In a conference call with reporters, Drew Michanowicz, a visiting scientist at Harvard University’s T.H. Chan School of Public Health and one of the paper’s authors, stressed that it was a “hazard identification study” that didn’t attempt to determine what people were exposed to or the potential health effects.

Still, while natural gas is sometimes described as a cleaner fossil fuel, “it is reasonable to conclude that our gas supply is not as clean as we thought it once was,” said Zeyneb Magavi, another member of the research team and co-executive director of the Home Energy Efficiency Team, a nonprofit organization.

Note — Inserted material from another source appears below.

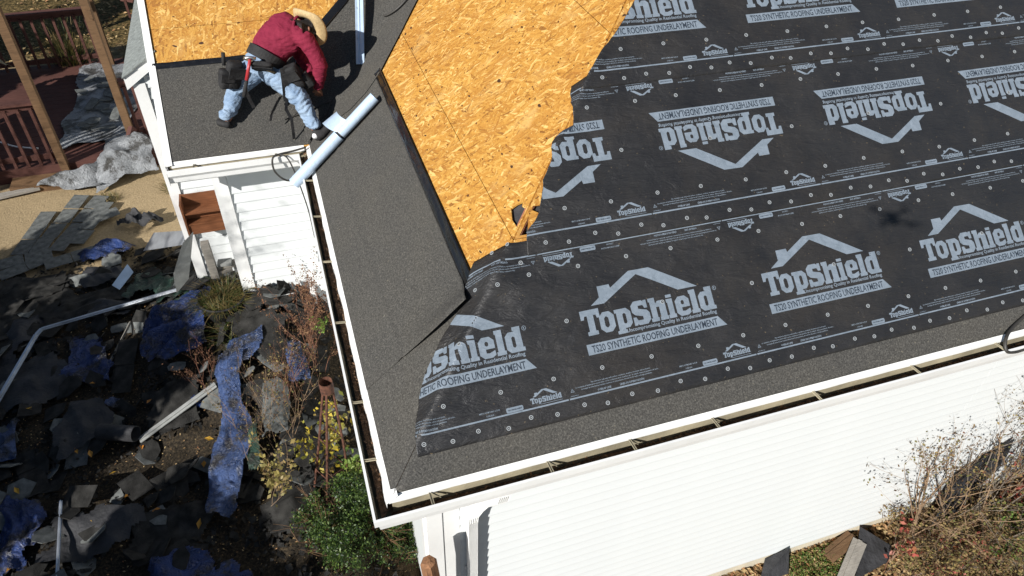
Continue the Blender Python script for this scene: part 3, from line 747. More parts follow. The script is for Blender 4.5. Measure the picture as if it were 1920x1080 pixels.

Among other steps, Magavi recommended more monitoring of natural gas, finding and fixing leaks, and better filtration and ventilation in buildings.

In an emailed response to the findings, American Gas Association spokesperson Jake Rubin acknowledged that the potential for pollutant emissions, but said there were “no documented risks to respiratory health from natural gas stoves.”

The Federal Interagency Committee on Indoor Air Quality, led by EPA, has not identified gas cooking emissions “as an important issue concerning asthma or respiratory illness,” he added, while EPA and the Consumer Product Safety Commission don’t portray gas ranges as “a significant contributor to adverse air quality or health hazard” in their technical literature and guidance.

The study was published online today in the journal Environmental Science & Technology.